Rondo is a start-up funded by Breakthrough Energy Ventures, sponsored by Bill Gates, whose aim is “to accelerate an energy transition across every sector of the economy.” Energy Impact Partners is its other principal investor, whose mission statement is “to help founders solve the world’s most difficult problems”.

Heavy industry accounts for over 30% of global carbon dioxide emissions, the highest source. The ETC’s Mission Possible Report said these could increase to 60% by mid-century as other sectors lower their emissions.

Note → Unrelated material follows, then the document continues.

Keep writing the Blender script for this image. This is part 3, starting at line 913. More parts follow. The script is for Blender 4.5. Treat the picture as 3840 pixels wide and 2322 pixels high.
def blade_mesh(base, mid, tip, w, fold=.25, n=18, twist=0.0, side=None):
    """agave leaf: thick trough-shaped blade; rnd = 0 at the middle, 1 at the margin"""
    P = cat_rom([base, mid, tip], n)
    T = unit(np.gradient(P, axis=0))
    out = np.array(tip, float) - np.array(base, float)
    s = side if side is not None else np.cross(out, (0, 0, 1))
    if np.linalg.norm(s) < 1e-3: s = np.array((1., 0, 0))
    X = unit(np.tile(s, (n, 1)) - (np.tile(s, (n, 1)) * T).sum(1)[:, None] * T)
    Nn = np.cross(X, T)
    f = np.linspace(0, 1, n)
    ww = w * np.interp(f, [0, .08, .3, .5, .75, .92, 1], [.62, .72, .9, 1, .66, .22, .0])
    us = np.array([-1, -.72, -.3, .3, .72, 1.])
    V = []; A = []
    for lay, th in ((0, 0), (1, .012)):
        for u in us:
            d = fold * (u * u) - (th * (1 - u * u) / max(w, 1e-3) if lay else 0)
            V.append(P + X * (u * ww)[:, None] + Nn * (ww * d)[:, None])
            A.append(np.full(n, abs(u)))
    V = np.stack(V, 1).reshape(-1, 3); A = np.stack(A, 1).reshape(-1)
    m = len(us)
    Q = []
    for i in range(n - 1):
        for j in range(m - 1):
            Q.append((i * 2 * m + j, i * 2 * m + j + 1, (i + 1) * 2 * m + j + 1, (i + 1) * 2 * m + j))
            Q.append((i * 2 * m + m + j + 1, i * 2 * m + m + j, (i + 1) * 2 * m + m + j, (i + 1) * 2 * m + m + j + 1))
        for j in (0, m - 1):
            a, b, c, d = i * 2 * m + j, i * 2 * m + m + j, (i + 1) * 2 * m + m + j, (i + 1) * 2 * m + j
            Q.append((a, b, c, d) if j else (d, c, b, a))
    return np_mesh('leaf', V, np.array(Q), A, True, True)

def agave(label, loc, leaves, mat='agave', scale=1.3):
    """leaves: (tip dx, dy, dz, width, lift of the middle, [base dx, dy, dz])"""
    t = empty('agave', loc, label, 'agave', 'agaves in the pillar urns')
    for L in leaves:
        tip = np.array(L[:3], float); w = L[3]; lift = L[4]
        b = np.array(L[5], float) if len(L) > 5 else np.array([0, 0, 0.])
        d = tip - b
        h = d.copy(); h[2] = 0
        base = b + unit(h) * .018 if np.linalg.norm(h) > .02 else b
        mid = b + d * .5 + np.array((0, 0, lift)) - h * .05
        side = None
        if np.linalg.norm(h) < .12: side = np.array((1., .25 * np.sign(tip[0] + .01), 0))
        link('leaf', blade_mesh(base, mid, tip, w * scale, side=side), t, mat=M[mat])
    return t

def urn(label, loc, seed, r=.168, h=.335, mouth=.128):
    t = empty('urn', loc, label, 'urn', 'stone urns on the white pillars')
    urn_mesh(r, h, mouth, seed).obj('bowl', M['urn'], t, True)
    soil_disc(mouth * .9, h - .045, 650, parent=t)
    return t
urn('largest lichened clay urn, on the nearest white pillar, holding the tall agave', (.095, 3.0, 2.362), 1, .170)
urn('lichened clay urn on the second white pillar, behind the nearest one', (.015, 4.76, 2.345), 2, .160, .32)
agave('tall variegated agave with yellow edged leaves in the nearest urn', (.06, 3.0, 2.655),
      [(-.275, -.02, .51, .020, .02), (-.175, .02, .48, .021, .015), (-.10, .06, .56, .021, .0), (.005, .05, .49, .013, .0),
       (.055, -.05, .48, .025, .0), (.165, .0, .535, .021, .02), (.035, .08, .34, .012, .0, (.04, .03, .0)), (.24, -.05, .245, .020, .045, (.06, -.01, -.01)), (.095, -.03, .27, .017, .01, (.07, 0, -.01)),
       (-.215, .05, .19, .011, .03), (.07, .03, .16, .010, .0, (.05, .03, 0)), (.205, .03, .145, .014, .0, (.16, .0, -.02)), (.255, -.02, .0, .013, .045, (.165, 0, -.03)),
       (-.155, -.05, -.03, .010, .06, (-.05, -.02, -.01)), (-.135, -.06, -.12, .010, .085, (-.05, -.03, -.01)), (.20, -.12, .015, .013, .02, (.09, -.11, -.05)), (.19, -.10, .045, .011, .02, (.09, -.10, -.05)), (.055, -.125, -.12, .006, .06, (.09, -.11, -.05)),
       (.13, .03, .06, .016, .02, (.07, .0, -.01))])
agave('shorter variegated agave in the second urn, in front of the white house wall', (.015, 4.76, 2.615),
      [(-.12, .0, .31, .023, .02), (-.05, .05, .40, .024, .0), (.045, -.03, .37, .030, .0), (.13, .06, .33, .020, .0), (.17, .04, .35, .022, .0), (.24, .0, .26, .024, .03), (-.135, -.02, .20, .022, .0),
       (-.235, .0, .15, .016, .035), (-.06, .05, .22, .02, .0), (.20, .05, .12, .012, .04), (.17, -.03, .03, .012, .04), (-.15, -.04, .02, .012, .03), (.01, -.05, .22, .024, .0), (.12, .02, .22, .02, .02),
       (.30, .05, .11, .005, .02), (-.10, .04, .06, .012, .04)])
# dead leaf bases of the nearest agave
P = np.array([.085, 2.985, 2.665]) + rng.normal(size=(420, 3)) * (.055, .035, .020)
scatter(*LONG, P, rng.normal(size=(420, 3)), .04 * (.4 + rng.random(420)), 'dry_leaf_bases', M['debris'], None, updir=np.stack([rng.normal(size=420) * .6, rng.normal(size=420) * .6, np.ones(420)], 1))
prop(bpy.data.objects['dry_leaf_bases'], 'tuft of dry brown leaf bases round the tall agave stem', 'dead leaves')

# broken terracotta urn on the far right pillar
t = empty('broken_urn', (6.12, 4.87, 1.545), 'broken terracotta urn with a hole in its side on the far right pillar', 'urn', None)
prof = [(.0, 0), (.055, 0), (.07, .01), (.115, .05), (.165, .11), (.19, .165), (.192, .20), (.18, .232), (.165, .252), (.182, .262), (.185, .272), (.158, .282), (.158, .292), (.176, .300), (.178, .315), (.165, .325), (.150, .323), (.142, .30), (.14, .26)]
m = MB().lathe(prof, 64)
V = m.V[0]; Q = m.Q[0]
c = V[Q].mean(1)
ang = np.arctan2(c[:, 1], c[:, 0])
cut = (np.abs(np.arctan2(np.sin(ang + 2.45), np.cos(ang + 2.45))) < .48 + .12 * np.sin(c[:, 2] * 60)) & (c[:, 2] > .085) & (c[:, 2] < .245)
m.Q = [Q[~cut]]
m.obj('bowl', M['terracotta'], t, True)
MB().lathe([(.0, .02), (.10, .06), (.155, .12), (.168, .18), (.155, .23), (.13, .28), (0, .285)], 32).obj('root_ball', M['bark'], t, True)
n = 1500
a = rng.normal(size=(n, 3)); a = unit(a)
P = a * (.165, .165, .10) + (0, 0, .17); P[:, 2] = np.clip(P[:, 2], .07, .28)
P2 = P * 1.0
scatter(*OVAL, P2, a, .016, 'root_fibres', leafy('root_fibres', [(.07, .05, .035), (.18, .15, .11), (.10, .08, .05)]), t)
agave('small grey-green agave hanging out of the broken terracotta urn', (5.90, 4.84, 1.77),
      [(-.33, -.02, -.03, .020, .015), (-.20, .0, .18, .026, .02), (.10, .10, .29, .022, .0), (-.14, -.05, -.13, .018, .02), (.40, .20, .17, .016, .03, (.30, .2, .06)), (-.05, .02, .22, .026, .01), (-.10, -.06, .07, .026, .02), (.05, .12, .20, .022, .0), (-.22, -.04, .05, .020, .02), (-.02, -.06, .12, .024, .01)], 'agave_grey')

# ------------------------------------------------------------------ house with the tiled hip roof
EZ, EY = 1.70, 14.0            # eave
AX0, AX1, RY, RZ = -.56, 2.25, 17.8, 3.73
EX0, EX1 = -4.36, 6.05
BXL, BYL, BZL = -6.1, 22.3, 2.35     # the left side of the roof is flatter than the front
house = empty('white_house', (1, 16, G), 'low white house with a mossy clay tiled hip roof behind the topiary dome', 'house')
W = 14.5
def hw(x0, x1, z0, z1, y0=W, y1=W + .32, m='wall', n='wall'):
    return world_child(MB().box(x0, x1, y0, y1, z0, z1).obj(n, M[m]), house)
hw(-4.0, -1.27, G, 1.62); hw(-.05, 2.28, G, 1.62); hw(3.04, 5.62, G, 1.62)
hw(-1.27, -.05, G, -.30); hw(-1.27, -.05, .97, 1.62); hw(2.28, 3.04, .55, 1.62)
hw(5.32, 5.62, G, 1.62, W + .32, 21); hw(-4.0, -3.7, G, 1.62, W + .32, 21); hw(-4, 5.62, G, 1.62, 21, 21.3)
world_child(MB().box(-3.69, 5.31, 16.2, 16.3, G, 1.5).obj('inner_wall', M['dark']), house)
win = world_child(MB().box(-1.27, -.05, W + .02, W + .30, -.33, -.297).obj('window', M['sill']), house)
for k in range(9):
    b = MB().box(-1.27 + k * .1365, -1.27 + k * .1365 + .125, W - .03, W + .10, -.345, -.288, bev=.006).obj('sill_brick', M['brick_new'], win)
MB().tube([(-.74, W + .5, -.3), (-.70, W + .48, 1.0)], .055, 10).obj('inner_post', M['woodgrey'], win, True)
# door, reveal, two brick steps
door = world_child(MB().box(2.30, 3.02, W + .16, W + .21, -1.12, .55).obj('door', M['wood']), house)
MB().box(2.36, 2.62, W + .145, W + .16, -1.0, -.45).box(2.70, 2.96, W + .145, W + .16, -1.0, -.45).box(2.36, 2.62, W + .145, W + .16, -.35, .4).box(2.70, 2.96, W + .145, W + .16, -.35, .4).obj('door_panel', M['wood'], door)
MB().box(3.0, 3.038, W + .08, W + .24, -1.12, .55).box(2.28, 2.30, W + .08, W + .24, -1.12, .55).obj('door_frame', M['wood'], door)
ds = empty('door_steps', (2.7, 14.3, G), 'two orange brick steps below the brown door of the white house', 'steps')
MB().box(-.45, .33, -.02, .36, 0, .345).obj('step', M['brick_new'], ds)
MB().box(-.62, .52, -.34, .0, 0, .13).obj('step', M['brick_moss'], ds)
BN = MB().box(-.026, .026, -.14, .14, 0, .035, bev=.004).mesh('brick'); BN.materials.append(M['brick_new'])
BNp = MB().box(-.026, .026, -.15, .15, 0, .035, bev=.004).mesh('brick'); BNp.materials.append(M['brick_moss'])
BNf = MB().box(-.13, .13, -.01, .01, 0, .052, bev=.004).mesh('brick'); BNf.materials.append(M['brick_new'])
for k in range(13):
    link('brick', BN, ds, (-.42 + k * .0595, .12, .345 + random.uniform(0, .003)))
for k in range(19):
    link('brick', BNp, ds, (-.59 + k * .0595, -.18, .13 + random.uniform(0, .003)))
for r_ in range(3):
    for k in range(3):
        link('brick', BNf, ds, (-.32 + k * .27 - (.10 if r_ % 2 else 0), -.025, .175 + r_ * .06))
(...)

Carbon free heat bricks that deliver industrial heat

Rondo’s heat batteries (RHB) act as thermal storage technology for industrial heat electrification. Injected with wind and solar power, the RHB, which are types of bricks, retain the heat at high temperatures for use by industrial process when needed. Whilst industry wants and needs to decarbonise, the ultra intensive energy input core to their processes cannot rely solely on the intermittency of renewable energy.

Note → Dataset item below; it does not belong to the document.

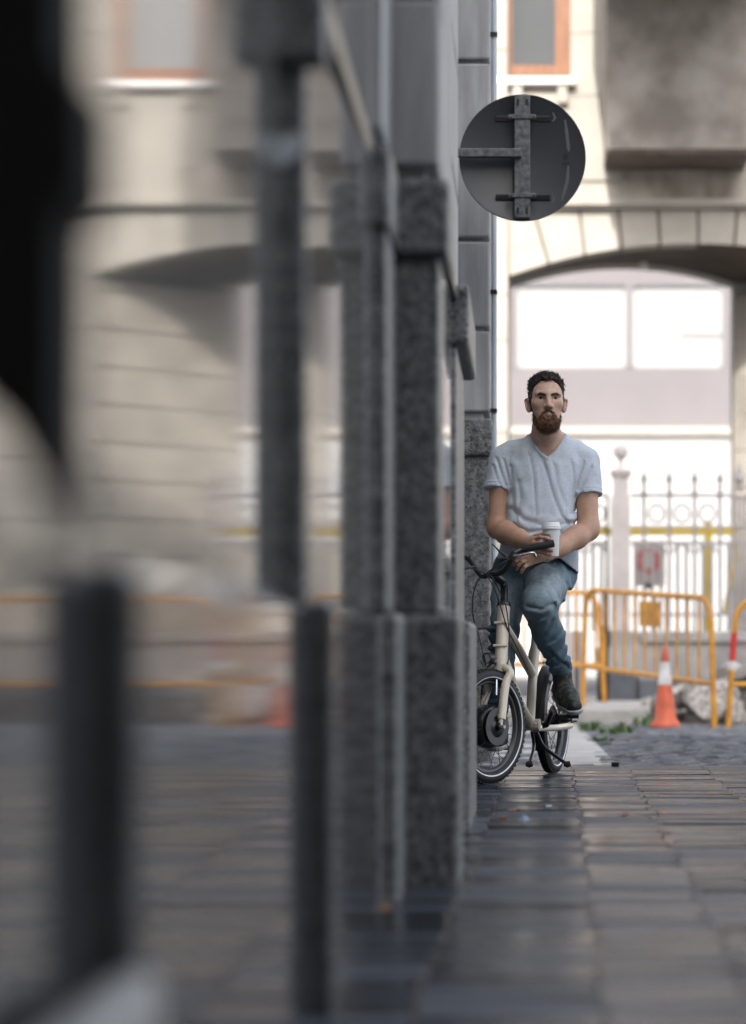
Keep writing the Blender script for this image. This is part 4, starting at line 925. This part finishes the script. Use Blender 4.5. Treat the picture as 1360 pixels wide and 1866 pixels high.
def head_sdf(q):
    x = np.abs(q[:, 0]); Q = q.copy(); Q[:, 0] = x
    d = head_base(q)
    d = smin(d, rc(Q, (.0, -.0875, .031), (.046, -.0735, .033), .0105, .009), .018)      # brow ridge
    d = ssub(d, ell(Q, (.0315, -.096, .0145), (.0195, .023, .0115)), .010)                # eye sockets
    d = smin(d, rc(Q, (.019, -.0775, .0225), (.045, -.0695, .0200), .0058, .0052), .004)   # upper lids
    d = smin(d, rc(Q, (.021, -.0755, .0055), (.043, -.0685, .0065), .0045, .0040), .005)   # lower lids
    n = smin(rc(q, (0, -.087, .024), (0, -.1115, -.020), .0075, .0105), ell(Q, (.0115, -.0985, -.0235), (.0085, .011, .0085)), .008)
    d = smin(d, n, .014)
    d = ssub(d, ell(Q, (.0065, -.107, -.0325), (.0035, .006, .004)), .003)               # nostrils
    d = smin(d, rc(Q, (0, -.0920, -.0485), (.021, -.0835, -.0520), .0046, .0026), .006)   # lips
    d = smin(d, rc(Q, (0, -.0920, -.0575), (.018, -.0845, -.0550), .0052, .0030), .005)
    d = ssub(d, rc(Q, (0, -.0975, -.0530), (.022, -.0875, -.0533), .0016, .0012), .003)
    ea = rc(Q, (.076, .006, -.029), (.0815, .014, .008), .009, .0135)
    ea = smin(ea, rc(Q, (.074, .0, -.034), (.080, .004, -.012), .009, .010), .01)
    ea = np.maximum(ea, -(rc(Q, (.0845, -.0005, -.014), (.0870, .003, .006), .0060, .0085)))
    d = smin(d, ea, .006)
    return d
S_R, E_R, W_R = w3(918, 838, 11.50), w3(907, 963, 11.44), w3(962, 989, 11.215)
S_L, E_L, W_L = w3(1066, 843, 11.50), w3(1073, 966, 11.42), w3(996, 1011, 11.215)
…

In the RHB, “intermittent renewable electricity is stored and delivered as continuous, high-temperature heat, meeting the demanding needs of industry for safe, simple, low-cost energy,” said Rondo. It is able to supply heat at temperatures of up to 1,500°C. 

“The plunging costs and worldwide availability of wind and solar power now make Rondo’s zero-carbon heat the lowest-cost approach to large-scale industrial decarbonisation.”

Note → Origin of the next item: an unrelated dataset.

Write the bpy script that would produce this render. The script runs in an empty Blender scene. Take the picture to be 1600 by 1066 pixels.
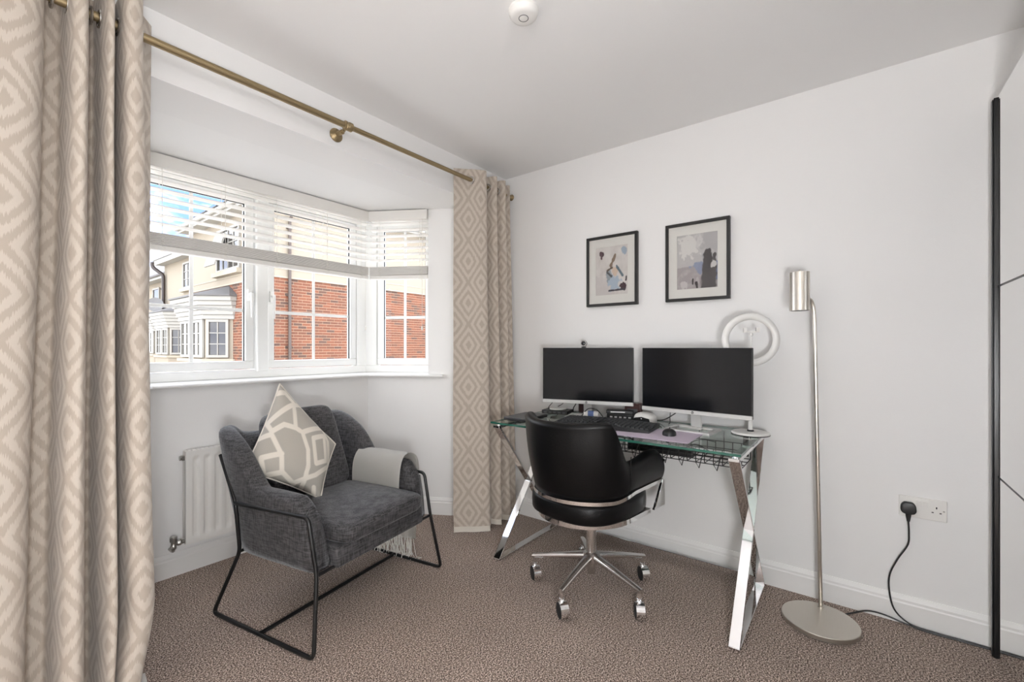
import bpy, bmesh, math, random
from mathutils import Vector, Matrix, noise
random.seed(7)
PI = math.pi
sc = bpy.context.scene
COL = sc.collection

# ------------------------------------------------------------------ camera
TH = 0.6571                      # heading from the +X axis (the desk wall is at +X, the window wall at +Y)
cam_d = bpy.data.cameras.new('camera')
cam_d.sensor_width = 36.0
cam_d.lens = 36.0 * 694.1 / 1600.0
cam_d.shift_y = 10.17 / 1600.0
cam_d.clip_start = 0.02
cam_d.clip_end = 300
cam = bpy.data.objects.new('camera', cam_d)
COL.objects.link(cam)
cam.location = (0, 0, 1.177)
cam.rotation_euler = (PI / 2, 0, TH - PI / 2)
sc.camera = cam

# ------------------------------------------------------------------ sky, exposure
SKY = 6.2
FILL_CEIL = 8.0  # strength of the added ceiling fill light
FILL_FLOOR = 92.0  # strength of the added fill light behind the camera
vs = sc.view_settings
vs.view_transform = 'Standard'
vs.look = 'None'
vs.gamma = 1.0
vs.use_curve_mapping = False
vs.exposure = 0.23
sc.cycles.use_denoising = True
sc.cycles.max_bounces = 10
sc.cycles.diffuse_bounces = 6
sc.cycles.glossy_bounces = 6
sc.cycles.transparent_max_bounces = 24
sc.cycles.caustics_reflective = False
sc.cycles.caustics_refractive = False
sc.cycles.sample_clamp_indirect = 6.0


def srgb(r, g, b):
    f = lambda c: (c / 255 / 12.92) if c / 255 <= 0.04045 else ((c / 255 + 0.055) / 1.055) ** 2.4
    return (f(r), f(g), f(b), 1.0)


world = bpy.data.worlds.new('sky')
sc.world = world
world.use_nodes = True
wn = world.node_tree
for n in list(wn.nodes):
    wn.nodes.remove(n)
w_out = wn.nodes.new('ShaderNodeOutputWorld')
w_bg = wn.nodes.new('ShaderNodeBackground')
w_bg.inputs['Strength'].default_value = SKY
w_tc = wn.nodes.new('ShaderNodeTexCoord')
w_mp = wn.nodes.new('ShaderNodeMapping')
w_mp.inputs['Scale'].default_value = (1.6, 1.6, 3.4)
w_mp.inputs['Location'].default_value = (3.37, 0.3, 1.3)
w_no = wn.nodes.new('ShaderNodeTexNoise')
w_no.inputs['Scale'].default_value = 1.7
w_no.inputs['Detail'].default_value = 6
w_cr = wn.nodes.new('ShaderNodeValToRGB')
w_cr.color_ramp.elements[0].position = 0.40
w_cr.color_ramp.elements[0].color = (0.07, 0.12, 0.29, 1)
w_cr.color_ramp.elements[1].position = 0.54
w_cr.color_ramp.elements[1].color = (0.975, 0.985, 1.0, 1)
wn.links.new(w_tc.outputs['Generated'], w_mp.inputs['Vector'])
wn.links.new(w_mp.outputs[0], w_no.inputs['Vector'])
wn.links.new(w_no.outputs['Fac'], w_cr.inputs[0])
wn.links.new(w_cr.outputs[0], w_bg.inputs['Color'])
wn.links.new(w_bg.outputs[0], w_out.inputs['Surface'])


# ------------------------------------------------------------------ materials
def new_mat(name):
    m = bpy.data.materials.new(name)
    m.use_nodes = True
    return m, m.node_tree, m.node_tree.nodes['Principled BSDF']


def pm(name, col, rough=0.5, metal=0.0, bump=0.0, bscale=60.0, var=0.0, vscale=8.0, spec=None, coat=0.0, sheen=0.0, aniso=None):
    m, nt, p = new_mat(name)
    p.inputs['Base Color'].default_value = col
    p.inputs['Roughness'].default_value = rough
    p.inputs['Metallic'].default_value = metal
    if spec is not None:
        p.inputs['Specular IOR Level'].default_value = spec
    if coat:
        p.inputs['Coat Weight'].default_value = coat
        p.inputs['Coat Roughness'].default_value = 0.08
    if sheen:
        p.inputs['Sheen Weight'].default_value = sheen
    if bump or var:
        tc = nt.nodes.new('ShaderNodeTexCoord')
        if bump:
            no = nt.nodes.new('ShaderNodeTexNoise')
            no.inputs['Scale'].default_value = bscale
            no.inputs['Detail'].default_value = 3
            nt.links.new(tc.outputs['Object'], no.inputs['Vector'])
            bp = nt.nodes.new('ShaderNodeBump')
            bp.inputs['Strength'].default_value = bump
            bp.inputs['Distance'].default_value = 0.01
            nt.links.new(no.outputs['Fac'], bp.inputs['Height'])
            nt.links.new(bp.outputs[0], p.inputs['Normal'])
        if var:
            n2 = nt.nodes.new('ShaderNodeTexNoise')
            n2.inputs['Scale'].default_value = vscale
            n2.inputs['Detail'].default_value = 4
            nt.links.new(tc.outputs['Object'], n2.inputs['Vector'])
            mx = nt.nodes.new('ShaderNodeMix')
            mx.data_type = 'RGBA'
            mx.inputs[6].default_value = (col[0] * (1 - var), col[1] * (1 - var), col[2] * (1 - var), 1)
            mx.inputs[7].default_value = (min(1, col[0] * (1 + var)), min(1, col[1] * (1 + var)), min(1, col[2] * (1 + var)), 1)
            nt.links.new(n2.outputs['Fac'], mx.inputs[0])
            nt.links.new(mx.outputs[2], p.inputs['Base Color'])
    return m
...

RHB works across the range of SCG’s business lines: cement, chemicals, paper, and packaging.

Tim McCaffery, Global Investment Director said, “Together with Rondo, SCG is excited to bring this technology to the region to reduce greenhouse gas emissions and limit global warming.” Rondo Energy’s John O’Donnell, CEO of. “Rondo’s technology opens a new pathway for SCG to achieve their deep decarbonization goals and simultaneously reduce their operating costs.

RHB offers a flexibility and scalability of energy storage in its modularity that current battery storage does not provide. Rondo said that it had drawn on the steel industry’s experience using millions of tons of brick for low-cost heat storage worldwide, and on decades of team experience building large-scale industrial heat. 

Technology primed for Southeast Asian market

Rondo and SCG have signed a letter of intent to develop and expand Rondo’s Heat Battery technology. Series A funding which Titan Cement Group joined in July enabled Rondo to establish its first manufacturing lines and develop services for heavy industry and energy producers. This collaboration will focus on the Southeast Asian market and aim at scaling Rondo’s systems worldwide.

Industry leaders commit to decarbonisation strategies this decade

Rondo’s heat batteries will play into the sharp need for industry to decarbonise their production processes, in which SCG is taking a lead. The difficulty in addressing decarbonisation in complex and energy intensive industrial processes means that it has largely been left to emissions trading schemes which have picked the low hanging fruit of coal to gas switching.

The Energy Transitions Commission’s Mission Possible report, which addressed reaching net-zero carbon emissions from harder-to-abate sectors by mid century, and had input from over 200 industry experts, concluded that cement was in the top three most challenging sectors to decarbonise due to process emissions. The other two were plastics and shipping.

At NY Climate Week last week over 200 industry leaders signed up for decarbonisation strategies from the Mission Possible Partnership (MPP) to decarbonise some of the world’s hardest-to-abate, carbon-intensive industries in this decade.